Aunque no lo parezca, pasar a la posteridad es sencillo. Hay mil y una formas de quedar grabado en la memoria colectiva o en la de un solo ser, dejando un recuerdo o una marca tan fuerte que ni 500 noches ni el mejor tequila pueden borrar. La silueta de las posaderas en el sillón de un despacho desde el que dirigir un país o una ciudad cuatro, ocho o los veintitantos años que se encarten. Las huellas digitales impresas en un arma que ha acabado con la vida de inocentes que jamás van a pisar países lejanos y a los que nada les molesta que quienes le clavan los codos en un concierto un viernes por la noche sean católicos, musulmanes o del París Saint Germain.

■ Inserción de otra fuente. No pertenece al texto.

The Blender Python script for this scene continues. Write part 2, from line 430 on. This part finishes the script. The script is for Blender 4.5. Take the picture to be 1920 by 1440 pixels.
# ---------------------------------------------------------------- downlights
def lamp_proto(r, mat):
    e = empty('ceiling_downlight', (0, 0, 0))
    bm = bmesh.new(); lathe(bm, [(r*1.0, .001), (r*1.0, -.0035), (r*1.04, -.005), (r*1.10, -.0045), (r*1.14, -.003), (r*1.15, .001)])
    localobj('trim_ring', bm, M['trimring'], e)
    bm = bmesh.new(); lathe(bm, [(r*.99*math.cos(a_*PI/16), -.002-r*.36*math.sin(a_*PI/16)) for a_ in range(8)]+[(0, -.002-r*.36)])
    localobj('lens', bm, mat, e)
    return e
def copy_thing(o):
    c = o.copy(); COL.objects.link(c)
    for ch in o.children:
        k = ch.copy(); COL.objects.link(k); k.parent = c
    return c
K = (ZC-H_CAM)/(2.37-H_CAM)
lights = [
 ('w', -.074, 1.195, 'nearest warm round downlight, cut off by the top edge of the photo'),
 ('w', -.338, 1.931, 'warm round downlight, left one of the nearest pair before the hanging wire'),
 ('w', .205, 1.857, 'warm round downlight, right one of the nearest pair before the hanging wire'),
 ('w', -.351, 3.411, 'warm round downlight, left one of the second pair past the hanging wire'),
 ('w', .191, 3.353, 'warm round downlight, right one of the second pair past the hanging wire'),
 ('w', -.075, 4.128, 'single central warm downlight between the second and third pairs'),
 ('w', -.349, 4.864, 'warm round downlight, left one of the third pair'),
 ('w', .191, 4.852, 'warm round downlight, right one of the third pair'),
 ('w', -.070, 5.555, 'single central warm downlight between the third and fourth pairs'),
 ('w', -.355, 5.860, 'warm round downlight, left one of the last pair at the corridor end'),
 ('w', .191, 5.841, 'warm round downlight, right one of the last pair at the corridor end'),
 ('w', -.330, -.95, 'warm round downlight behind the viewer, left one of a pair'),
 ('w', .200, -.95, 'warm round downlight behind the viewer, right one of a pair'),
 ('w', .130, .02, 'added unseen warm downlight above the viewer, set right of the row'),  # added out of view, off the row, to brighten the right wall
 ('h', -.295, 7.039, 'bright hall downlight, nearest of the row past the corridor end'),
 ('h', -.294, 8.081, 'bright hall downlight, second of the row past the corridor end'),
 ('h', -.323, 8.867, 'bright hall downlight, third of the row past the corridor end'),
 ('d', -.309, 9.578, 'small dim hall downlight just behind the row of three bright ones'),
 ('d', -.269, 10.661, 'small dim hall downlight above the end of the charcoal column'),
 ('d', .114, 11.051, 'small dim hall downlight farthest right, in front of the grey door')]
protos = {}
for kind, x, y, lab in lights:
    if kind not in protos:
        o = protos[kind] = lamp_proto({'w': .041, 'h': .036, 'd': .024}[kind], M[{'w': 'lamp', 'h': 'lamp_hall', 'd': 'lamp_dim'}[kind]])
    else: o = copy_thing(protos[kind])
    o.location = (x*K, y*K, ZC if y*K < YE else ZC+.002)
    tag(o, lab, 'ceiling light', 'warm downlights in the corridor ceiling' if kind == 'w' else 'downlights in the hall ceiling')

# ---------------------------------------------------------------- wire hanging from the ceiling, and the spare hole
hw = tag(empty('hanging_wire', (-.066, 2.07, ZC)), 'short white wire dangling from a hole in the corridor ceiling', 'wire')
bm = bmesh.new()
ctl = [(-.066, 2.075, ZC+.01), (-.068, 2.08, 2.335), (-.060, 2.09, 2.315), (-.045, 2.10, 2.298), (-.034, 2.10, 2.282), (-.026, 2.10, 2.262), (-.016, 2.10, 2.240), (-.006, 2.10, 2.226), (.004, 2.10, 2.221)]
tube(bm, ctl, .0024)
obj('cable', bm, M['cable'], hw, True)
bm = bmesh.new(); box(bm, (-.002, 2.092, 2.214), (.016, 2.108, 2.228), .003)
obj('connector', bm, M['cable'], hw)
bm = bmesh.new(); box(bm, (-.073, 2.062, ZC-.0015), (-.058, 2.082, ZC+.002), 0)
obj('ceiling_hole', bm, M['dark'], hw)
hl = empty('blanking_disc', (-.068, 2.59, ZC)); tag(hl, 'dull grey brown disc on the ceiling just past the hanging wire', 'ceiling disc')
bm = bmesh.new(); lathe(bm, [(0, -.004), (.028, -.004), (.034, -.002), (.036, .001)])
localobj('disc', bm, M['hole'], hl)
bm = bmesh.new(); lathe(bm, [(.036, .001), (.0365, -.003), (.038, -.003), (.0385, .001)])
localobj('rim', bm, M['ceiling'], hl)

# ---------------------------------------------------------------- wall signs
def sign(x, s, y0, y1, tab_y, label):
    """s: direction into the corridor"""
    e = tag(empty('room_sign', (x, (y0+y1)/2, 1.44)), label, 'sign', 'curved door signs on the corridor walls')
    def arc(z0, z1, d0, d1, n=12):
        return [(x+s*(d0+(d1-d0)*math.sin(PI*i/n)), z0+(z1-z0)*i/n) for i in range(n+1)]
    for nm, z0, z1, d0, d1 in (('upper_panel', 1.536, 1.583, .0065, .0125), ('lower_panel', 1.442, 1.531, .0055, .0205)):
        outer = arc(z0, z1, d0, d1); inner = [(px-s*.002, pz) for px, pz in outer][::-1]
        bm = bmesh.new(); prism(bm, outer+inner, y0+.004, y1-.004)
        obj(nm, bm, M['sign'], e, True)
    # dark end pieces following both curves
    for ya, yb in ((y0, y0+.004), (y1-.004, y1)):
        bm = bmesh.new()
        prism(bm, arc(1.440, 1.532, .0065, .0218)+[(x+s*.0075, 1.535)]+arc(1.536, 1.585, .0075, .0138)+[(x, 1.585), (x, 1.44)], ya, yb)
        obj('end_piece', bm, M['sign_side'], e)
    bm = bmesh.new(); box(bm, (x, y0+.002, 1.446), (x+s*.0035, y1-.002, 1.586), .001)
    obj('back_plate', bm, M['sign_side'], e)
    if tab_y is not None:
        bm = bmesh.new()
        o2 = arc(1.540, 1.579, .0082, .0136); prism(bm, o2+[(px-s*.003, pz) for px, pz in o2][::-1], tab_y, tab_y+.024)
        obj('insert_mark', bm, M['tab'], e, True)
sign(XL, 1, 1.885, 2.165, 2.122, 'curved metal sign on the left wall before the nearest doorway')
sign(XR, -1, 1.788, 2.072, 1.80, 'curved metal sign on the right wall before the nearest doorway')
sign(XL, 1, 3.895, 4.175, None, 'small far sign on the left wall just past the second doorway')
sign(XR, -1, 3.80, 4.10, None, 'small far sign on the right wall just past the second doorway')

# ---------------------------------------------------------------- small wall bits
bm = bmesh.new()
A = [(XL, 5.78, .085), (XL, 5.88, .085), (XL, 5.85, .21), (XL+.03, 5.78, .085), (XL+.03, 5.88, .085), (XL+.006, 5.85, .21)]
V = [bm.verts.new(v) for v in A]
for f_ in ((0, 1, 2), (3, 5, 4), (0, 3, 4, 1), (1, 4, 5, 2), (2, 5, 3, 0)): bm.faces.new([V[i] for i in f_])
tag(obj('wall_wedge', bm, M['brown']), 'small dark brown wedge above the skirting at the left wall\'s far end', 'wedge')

O esas cicatrices invisibles en el alma que dejan año y medio de risas, sábanas revueltas, miraditas, llamadas de dos palabras a medianoche y alguna lágrima y que, por más que el cardiólogo las busque sin éxito en el corazón, tienen forma de A, de M o de C.

Nombres y apellidos, números de teléfono o legislaturas que se recuerdan, con un mal gesto o con una sonrisa. Ninguno de ellos es comparable a quien pasa a la historia desde el anonimato. El gesto más simple, desenfadado, los consagra y los une por siempre al lugar donde, sin ellos saberlo, pasarían a la posteridad. Tan sencillo como dar un trago largo a un refresco o una cerveza mientras se recorre un agreste paisaje, patrimonio natural de allá donde se encuentre, para después lanzar un gancho con la diestra a través de la ventana intentando acertar a un lagarto o a un caminante en toda la cabeza para recordarle que, «ey, yo estuve aquí». Los fumadores lo tienen más fácil, y también tienen más competencia, por lo que no son necesarios alardes. No hay lugar exclusivo ni amenaza de multa que valga para frenar ese tremendo deseo de marcar e impregnar con ceniza, nicotina y ninguna educación la playa más paradisíaca del país, las milenarias columnas que levantan un tesoro, el parque donde juegan sus hijos o el portal del vecino. No tienen nombre y apellidos, pero pueden quedar tranquilos que los guardo a todos en el mismo rincón de mi memoria a otros grandes que hicieron historia. Y sin distinciones. Los odio a todos por igual.